== Dataset content ==
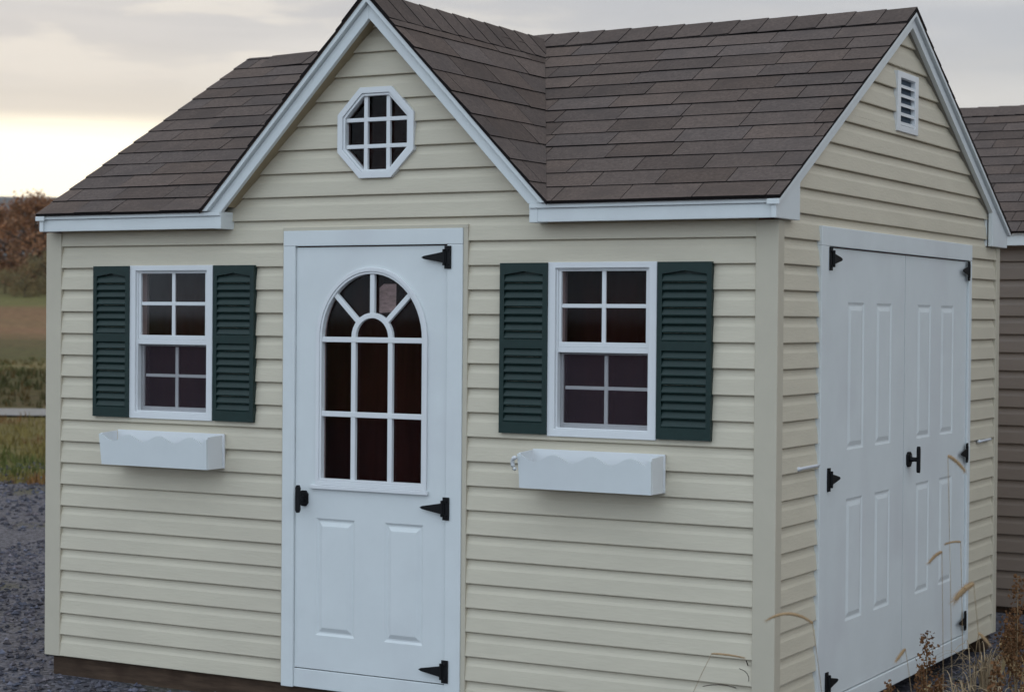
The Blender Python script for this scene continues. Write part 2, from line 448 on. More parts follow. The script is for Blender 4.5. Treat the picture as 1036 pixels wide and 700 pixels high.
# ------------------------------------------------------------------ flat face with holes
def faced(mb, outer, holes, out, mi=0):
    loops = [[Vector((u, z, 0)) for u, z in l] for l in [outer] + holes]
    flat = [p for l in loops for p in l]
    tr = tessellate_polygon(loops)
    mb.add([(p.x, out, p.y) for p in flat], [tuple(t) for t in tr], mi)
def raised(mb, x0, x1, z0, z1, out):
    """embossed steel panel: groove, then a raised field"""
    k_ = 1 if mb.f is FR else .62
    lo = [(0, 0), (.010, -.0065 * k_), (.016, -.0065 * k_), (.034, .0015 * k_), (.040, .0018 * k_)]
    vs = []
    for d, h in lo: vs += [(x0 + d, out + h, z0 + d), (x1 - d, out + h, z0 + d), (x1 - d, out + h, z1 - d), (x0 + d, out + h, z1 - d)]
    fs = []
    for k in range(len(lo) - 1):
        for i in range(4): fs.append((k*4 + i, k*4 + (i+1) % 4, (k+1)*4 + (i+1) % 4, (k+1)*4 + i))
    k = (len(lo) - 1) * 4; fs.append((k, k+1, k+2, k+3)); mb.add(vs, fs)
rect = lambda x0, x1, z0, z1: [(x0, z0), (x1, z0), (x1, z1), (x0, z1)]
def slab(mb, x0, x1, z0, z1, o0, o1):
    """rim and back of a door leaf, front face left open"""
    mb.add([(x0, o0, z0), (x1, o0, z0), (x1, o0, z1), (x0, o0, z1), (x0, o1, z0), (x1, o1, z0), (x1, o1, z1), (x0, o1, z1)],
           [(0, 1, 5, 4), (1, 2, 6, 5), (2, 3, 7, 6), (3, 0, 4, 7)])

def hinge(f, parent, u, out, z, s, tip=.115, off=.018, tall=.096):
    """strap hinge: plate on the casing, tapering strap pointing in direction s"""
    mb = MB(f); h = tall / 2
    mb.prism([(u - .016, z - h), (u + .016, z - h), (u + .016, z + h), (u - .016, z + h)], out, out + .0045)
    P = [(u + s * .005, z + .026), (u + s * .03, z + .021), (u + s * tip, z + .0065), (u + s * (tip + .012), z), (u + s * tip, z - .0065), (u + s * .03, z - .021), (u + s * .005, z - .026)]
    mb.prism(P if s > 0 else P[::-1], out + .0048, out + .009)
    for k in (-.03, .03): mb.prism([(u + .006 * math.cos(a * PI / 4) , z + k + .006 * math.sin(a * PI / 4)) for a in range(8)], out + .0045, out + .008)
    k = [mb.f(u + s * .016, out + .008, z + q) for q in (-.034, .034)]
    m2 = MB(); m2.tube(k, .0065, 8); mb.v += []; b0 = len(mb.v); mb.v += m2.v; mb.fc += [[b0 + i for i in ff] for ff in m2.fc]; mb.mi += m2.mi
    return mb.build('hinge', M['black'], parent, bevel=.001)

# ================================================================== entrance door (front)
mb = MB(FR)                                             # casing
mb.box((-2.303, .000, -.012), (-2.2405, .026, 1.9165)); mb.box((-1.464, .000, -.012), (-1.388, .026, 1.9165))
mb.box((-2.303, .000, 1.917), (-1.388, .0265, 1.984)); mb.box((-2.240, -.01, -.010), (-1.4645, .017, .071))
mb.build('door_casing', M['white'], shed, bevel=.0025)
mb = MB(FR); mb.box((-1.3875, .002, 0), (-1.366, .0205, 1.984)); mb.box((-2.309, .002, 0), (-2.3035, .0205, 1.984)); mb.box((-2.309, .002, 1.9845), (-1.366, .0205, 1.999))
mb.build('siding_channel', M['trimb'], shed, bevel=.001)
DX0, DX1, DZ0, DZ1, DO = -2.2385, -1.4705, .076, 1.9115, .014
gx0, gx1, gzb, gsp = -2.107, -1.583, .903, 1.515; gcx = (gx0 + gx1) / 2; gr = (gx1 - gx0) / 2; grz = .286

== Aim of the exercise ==
Take the material above from its first line through the line holding "6), (3, 0, 4, 7)])" and set it down exactly, without the pictures.

== Reply ==
The Blender Python script for this scene continues. Write part 2, from line 448 on. More parts follow. The script is for Blender 4.5. Treat the picture as 1036 pixels wide and 700 pixels high.
# ------------------------------------------------------------------ flat face with holes
def faced(mb, outer, holes, out, mi=0):
    loops = [[Vector((u, z, 0)) for u, z in l] for l in [outer] + holes]
    flat = [p for l in loops for p in l]
    tr = tessellate_polygon(loops)
    mb.add([(p.x, out, p.y) for p in flat], [tuple(t) for t in tr], mi)
def raised(mb, x0, x1, z0, z1, out):
    """embossed steel panel: groove, then a raised field"""
    k_ = 1 if mb.f is FR else .62
    lo = [(0, 0), (.010, -.0065 * k_), (.016, -.0065 * k_), (.034, .0015 * k_), (.040, .0018 * k_)]
    vs = []
    for d, h in lo: vs += [(x0 + d, out + h, z0 + d), (x1 - d, out + h, z0 + d), (x1 - d, out + h, z1 - d), (x0 + d, out + h, z1 - d)]
    fs = []
    for k in range(len(lo) - 1):
        for i in range(4): fs.append((k*4 + i, k*4 + (i+1) % 4, (k+1)*4 + (i+1) % 4, (k+1)*4 + i))
    k = (len(lo) - 1) * 4; fs.append((k, k+1, k+2, k+3)); mb.add(vs, fs)
rect = lambda x0, x1, z0, z1: [(x0, z0), (x1, z0), (x1, z1), (x0, z1)]
def slab(mb, x0, x1, z0, z1, o0, o1):
    """rim and back of a door leaf, front face left open"""
    mb.add([(x0, o0, z0), (x1, o0, z0), (x1, o0, z1), (x0, o0, z1), (x0, o1, z0), (x1, o1, z0), (x1, o1, z1), (x0, o1, z1)],
           [(0, 1, 5, 4), (1, 2, 6, 5), (2, 3, 7, 6), (3, 0, 4, 7)])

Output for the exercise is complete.